I certainly hope it's the mute or standby pins. But if 42 volts was what went into the board it's probably fried right?

No, the TDA7293 can withstand 120 V from rail to rail. Check the voltage rating of the capacitors on the board. A slight overvoltage won't kill them immediately either, but if they are rated for much less then 42 V, they might have been damaged.

Anyhow the 20 V AC should give 28-30 V with no load, so you should expect to get 56-60 V from V- to V+.

Ok, let me recap. Connecting voltmeter from v- to v+ with no load, after the rectifiers/capacitors i'm getting around 48 volts (not 42, sorry). Connecting from ground to v+ i'm getting 30. Does this make sense?

Only, if you have 18 V from V- to ground. That would indeed hint at damaged capacitors or a still existing wiring error in the negative power supply.
 
Just checked again this moment. From 0V to -V I'm getting exactly 30.0 V. From 0V to +V I'm getting 28.9 V. From -V to +V i'm getting 47.1 V.
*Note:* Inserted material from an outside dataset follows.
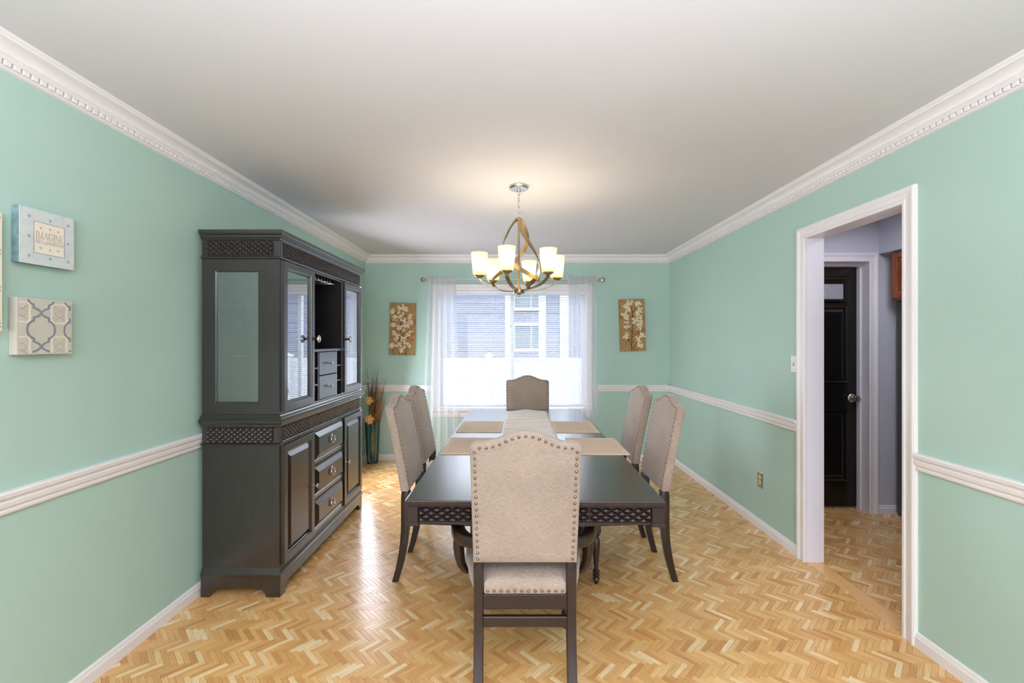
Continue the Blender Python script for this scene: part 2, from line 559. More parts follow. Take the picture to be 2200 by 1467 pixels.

The capacitors are rated 80 VDC

Its' wired the way it is in the picture, no doubt about it. So i guess i'll get some new caps. Too bad, these ones were $60 a piece :eek:
 
Yeah.. I don't know what it was. I bought some new caps and rewired the whole thing and got the correct voltage. 60 V exactly. However, one of the chips on one board fried immediately after plug in. And the other board was just putting out some noise through the speaker.. hmmm. I will have to order another pair of boards and have a go at this once more. Will update then..
 
I haven't inquired about it to be honest. There is DOA policy which you have to report within a few days of receiving the product but that wasn't possible in my case since i had to wait longer than that to get the heat sinks made. But I will send them a message. I just don't want them to give me some answer that will **** me off and stop me from buying another pair lol.. the aluminum slabs are predrilled already for the chips. For the price it's worth another try.. around $70 shipped and assembled pair. The one chip is dead and i'm not getting into ordering one and replacing it. So I will have to order at least one more board. Whether they decide to take the blame for it or not i dont know. I have my doubts. We'll see.
 
I love them !

Hi there,

I had build a Newtronics TDA 7293, but managed to blow the board twice,
with expensive Newtronics boards. The last time it took so long to get a
replacement board that I was getting tired of waiting, so I decided to get the
chinese items discussed in this thread and juts mount them to what I had:
45 V input ! This gives 90 V from + to - ! I am using an

iMac with Apple Lossless music files
a Terratec 192/24 X24 Firewire Soundcard
a Ermax Pro Headphone Amp (as preamp)
a clone Krell chassis with Newtronics internals, but the boards replaced by the cheep chinese ones, in addition I added control using two DACT CT2.
a pair of QUAD 989 (with all panels replaced by myself)
all cables are semi-professional quality (around 50 Euro each), but I do not believe in cable vodoo, just wanted to make sure that there is no problem...

Sound is now equal to my benchmark (AKG 501 headphones).

If anyone has any suggestion on improving sound quality, please let me know.